Monetary and Exchange Rate Policy Coordination in ASEAN+1
Hong Kong Institute for Monetary and Financial Research (HKIMR) Research Paper WP No. 02/2006
Towards Monetary and Financial Integration in East Asia, April 2009, Print ISBN: 9781848443631 eISBN: 9781848447349, Pages 424
37 Pages Posted: 20 Aug 2007 Last revised: 9 Aug 2022
Date Written: January 1, 2006
Abstract
This working paper was written by William H. Branson (Princeton University) and Conor N. Healy (Princeton University).
This paper develops the basis for monetary and exchange rate coordination in Asia as part of a package of monetary integration that would be aimed at supporting growth and poverty reduction. This could be achieved directly through coordinated exchange rate stabilization, and indirectly through the implications of this for reserve pooling and investment in an Asian development fund (ADF) and through development of the Asian bond market (ABM).
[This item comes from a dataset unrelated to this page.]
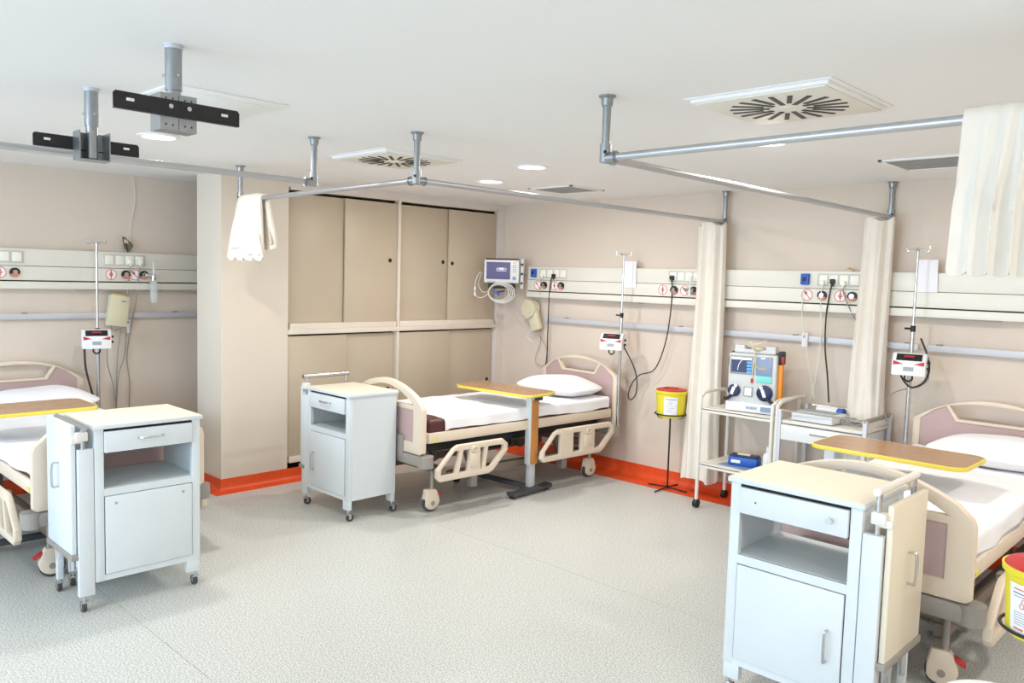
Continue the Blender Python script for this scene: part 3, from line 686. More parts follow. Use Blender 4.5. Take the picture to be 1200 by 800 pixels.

Macro policy coordination could be viewed as a necessary condition for further development of both reserve pooling via the Chiang Mai Initiative (CMI) and of the ABM. The paper analyzes the trade structure of ASEAN and China in terms of both geographic sources of imports and markets for exports, and of the commodity structure of trade. The similarities of the geographic and commodity trade structures across the region are consistent with adoption of a common currency basket for stabilization, and with an argument for monetary integration across the region along the lines of Mundell (1961) on optimum currency areas. The paper constructs currency baskets and real effective exchange rates (REERs) for the countries in the region. Since their trade patterns are quite similar and their policies are already implicitly coordinated, their REERs tend to move together. This means that ASEAN and China are already moving toward integration in practical effect. Explicit movement toward coordination could support surveillance and reserve sharing under the CMI, and release reserves to be invested in an ADF.